## SET TASK
Reproduce the material in full, exactly as written.

## DATA EXCERPT
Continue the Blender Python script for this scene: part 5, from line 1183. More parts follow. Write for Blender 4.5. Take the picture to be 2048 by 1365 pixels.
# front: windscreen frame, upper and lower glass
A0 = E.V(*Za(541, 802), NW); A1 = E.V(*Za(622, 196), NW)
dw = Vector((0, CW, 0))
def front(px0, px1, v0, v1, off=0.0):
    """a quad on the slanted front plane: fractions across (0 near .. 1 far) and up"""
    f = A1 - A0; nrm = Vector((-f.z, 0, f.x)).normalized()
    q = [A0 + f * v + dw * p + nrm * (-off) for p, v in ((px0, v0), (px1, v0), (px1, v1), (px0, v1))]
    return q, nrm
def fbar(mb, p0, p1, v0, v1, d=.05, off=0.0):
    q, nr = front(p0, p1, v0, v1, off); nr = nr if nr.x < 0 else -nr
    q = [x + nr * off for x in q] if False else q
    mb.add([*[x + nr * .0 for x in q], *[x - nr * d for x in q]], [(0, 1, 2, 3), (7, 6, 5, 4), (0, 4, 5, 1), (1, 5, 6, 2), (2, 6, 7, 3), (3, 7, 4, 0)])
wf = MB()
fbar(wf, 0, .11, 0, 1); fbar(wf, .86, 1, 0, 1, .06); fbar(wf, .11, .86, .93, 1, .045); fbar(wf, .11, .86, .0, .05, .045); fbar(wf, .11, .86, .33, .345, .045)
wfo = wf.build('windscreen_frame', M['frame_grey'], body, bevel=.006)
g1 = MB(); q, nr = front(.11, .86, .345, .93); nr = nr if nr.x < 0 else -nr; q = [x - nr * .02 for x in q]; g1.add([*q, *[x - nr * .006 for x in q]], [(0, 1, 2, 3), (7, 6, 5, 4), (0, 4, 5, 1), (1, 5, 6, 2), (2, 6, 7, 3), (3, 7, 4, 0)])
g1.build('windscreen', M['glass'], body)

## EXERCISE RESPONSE
Continue the Blender Python script for this scene: part 5, from line 1183. More parts follow. Write for Blender 4.5. Take the picture to be 2048 by 1365 pixels.
# front: windscreen frame, upper and lower glass
A0 = E.V(*Za(541, 802), NW); A1 = E.V(*Za(622, 196), NW)
dw = Vector((0, CW, 0))
def front(px0, px1, v0, v1, off=0.0):
    """a quad on the slanted front plane: fractions across (0 near .. 1 far) and up"""
    f = A1 - A0; nrm = Vector((-f.z, 0, f.x)).normalized()
    q = [A0 + f * v + dw * p + nrm * (-off) for p, v in ((px0, v0), (px1, v0), (px1, v1), (px0, v1))]
    return q, nrm
def fbar(mb, p0, p1, v0, v1, d=.05, off=0.0):
    q, nr = front(p0, p1, v0, v1, off); nr = nr if nr.x < 0 else -nr
    q = [x + nr * off for x in q] if False else q
    mb.add([*[x + nr * .0 for x in q], *[x - nr * d for x in q]], [(0, 1, 2, 3), (7, 6, 5, 4), (0, 4, 5, 1), (1, 5, 6, 2), (2, 6, 7, 3), (3, 7, 4, 0)])
wf = MB()
fbar(wf, 0, .11, 0, 1); fbar(wf, .86, 1, 0, 1, .06); fbar(wf, .11, .86, .93, 1, .045); fbar(wf, .11, .86, .0, .05, .045); fbar(wf, .11, .86, .33, .345, .045)
wfo = wf.build('windscreen_frame', M['frame_grey'], body, bevel=.006)
g1 = MB(); q, nr = front(.11, .86, .345, .93); nr = nr if nr.x < 0 else -nr; q = [x - nr * .02 for x in q]; g1.add([*q, *[x - nr * .006 for x in q]], [(0, 1, 2, 3), (7, 6, 5, 4), (0, 4, 5, 1), (1, 5, 6, 2), (2, 6, 7, 3), (3, 7, 4, 0)])
g1.build('windscreen', M['glass'], body)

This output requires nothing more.